Gold prices ended Wednesday’s session down 0.6%, or $7.74, to settle at $1286.66 an ounce as investors took profits from a recent rally that pushed gold up to its highest level in seven months. The major U.S. stock indexes were mostly higher, and gains in stocks dented investors’ appetite for the precious metal. The XAU/USD pair was not able to hold above the support in the $1288-$1286.40 area and as a result, prices returned to the $1282 level.
The market is trading above the Ichimoku clouds on the weekly, daily and 4-hourly charts, suggesting that the bulls have the medium-term technical advantage. In addition to that, the Tenkan-Sen (nine-period moving average, red line) and the Kijun-Sen (twenty six-period moving average, green line) are positively aligned, and the Chikou-span (closing price plotted 26 periods behind, brown line) is above prices.

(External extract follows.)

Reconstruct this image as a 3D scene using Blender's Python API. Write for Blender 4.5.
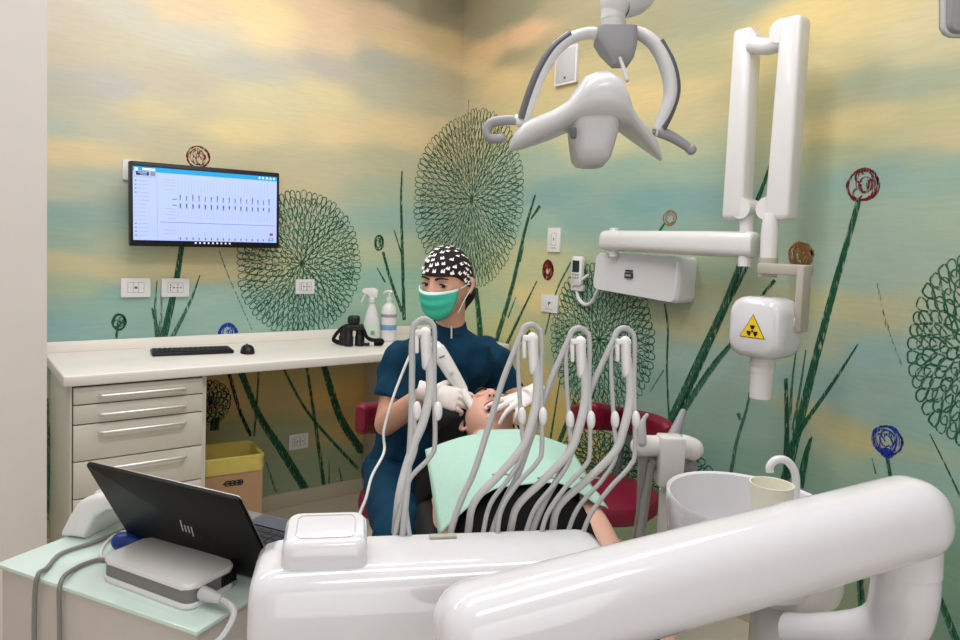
import bpy, bmesh, math, random
import numpy as np
from mathutils import Vector as V, Matrix, noise
random.seed(7)
PI = math.pi
scene = bpy.context.scene
for o in list(bpy.data.objects): bpy.data.objects.remove(o)
C = bpy.data.collections.new('Scene Collection Items'); scene.collection.children.link(C)

# ------------------------------------------------------------------ camera
F, CX, CY = 695.0, 480.0, 290.0                 # focal length and principal point (960x640 frame)
_n = np.array([-65-CX, 225-CY, F]); _n /= np.linalg.norm(_n)
_a = np.array([1370-CX, 282-CY, F]); _a -= _a.dot(_n)*_n; _a /= np.linalg.norm(_a)
_u = -np.cross(_a, _n)
if _u[1] > 0: _u = -_u
RW = np.array([_a, _n, _u])
CAM = np.array([-2.424, -3.351, 1.38])
cam_d = bpy.data.cameras.new('camera'); cam = bpy.data.objects.new('camera', cam_d); C.objects.link(cam)
cam_d.sensor_width = 36; cam_d.lens = F/960*36; cam_d.clip_start = 0.02
cam_d.shift_x = 0; cam_d.shift_y = -(320-CY)/960
cr, cd_, cf = RW@[1,0,0], RW@[0,1,0], RW@[0,0,1]
cam.matrix_world = Matrix(((cr[0],-cd_[0],-cf[0],CAM[0]),(cr[1],-cd_[1],-cf[1],CAM[1]),(cr[2],-cd_[2],-cf[2],CAM[2]),(0,0,0,1)))
scene.camera = cam
RIGHT, DOWN, FWD = V(cr), V(cd_), V(cf)

# ------------------------------------------------------------------ world, lights, exposure
w = bpy.data.worlds.new('world'); scene.world = w; w.use_nodes = True
w.node_tree.nodes['Background'].inputs[0].default_value = (.9,.95,1,1)
w.node_tree.nodes['Background'].inputs[1].default_value = 0.3
vs = scene.view_settings
vs.view_transform = 'Standard'; vs.look = 'None'; vs.gamma = 1; vs.use_curve_mapping = False
vs.exposure = -1.0
def area(name, loc, sx, sy, power, rot=(0,0,0), col=(1,.965,.93)):
    l = bpy.data.lights.new(name, 'AREA'); l.shape = 'RECTANGLE'; l.size = sx; l.size_y = sy
    l.energy = power; l.color = col
    o = bpy.data.objects.new(name, l); C.objects.link(o); o.location = loc; o.rotation_euler = rot
    return o
for _x, _y in ((-2.05,-.95),(-.95,-1.05),(-2.05,-2.2),(-1.05,-2.3),(-2.2,-3.6)):
    area('ceiling_strip_light', (_x,_y,3.06), 1.0, .3, 26, col=(.975,.98,1))
area('ceiling_strip_light', (-3.1,-.7,3.06), 1.0, .3, 26, col=(.975,.98,1))  # extra strip added to brighten the cabinet side, no known lamp there
area('camera_side_fill', (-3.2,-4.75,1.5), 2.2, 1.8, 50, (PI/2,0,0), (.93,.96,1))  # added frontal fill from behind the camera, the wall has no window

# ------------------------------------------------------------------ point helpers (pixel of the photo + real distance -> place in the room)
def ray(px, py): return RW@np.array([px-CX, py-CY, F])
def A(px, py, off=0.0): d = ray(px,py); return V(CAM+d*((-off-CAM[1])/d[1]))
def B(px, py, off=0.0): d = ray(px,py); return V(CAM+d*((-off-CAM[0])/d[0]))
def Z(px, py, z): d = ray(px,py); return V(CAM+d*((z-CAM[2])/d[2]))
def P(px, py, dist): return V(CAM+ray(px,py)*(dist/F))
def depth(p): return float((np.array(p)-CAM)@(RW@np.array([0,0,1])))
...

If the support at around 1282 remains intact, expect a push up towards the 1288 level. The top of the Ichimoku cloud sits at 1289.10, so we need to climb back above there to gather momentum for 1295.50, which is the first solid resistance on the charts. A successful breach of this key level would attract new buying, and would force shorts to cover their positions. In that case, the bulls will be targeting 1300 and 1308/4. A failure, however, could result in renewed liquidations. Breaking below the supportive 1282 level could see a fall to 1277.35-1276, where the Kijun-Sen resides on the H4 chart. If XAU/USD pierces below there, prices will tend to head back to the 1269/8 area.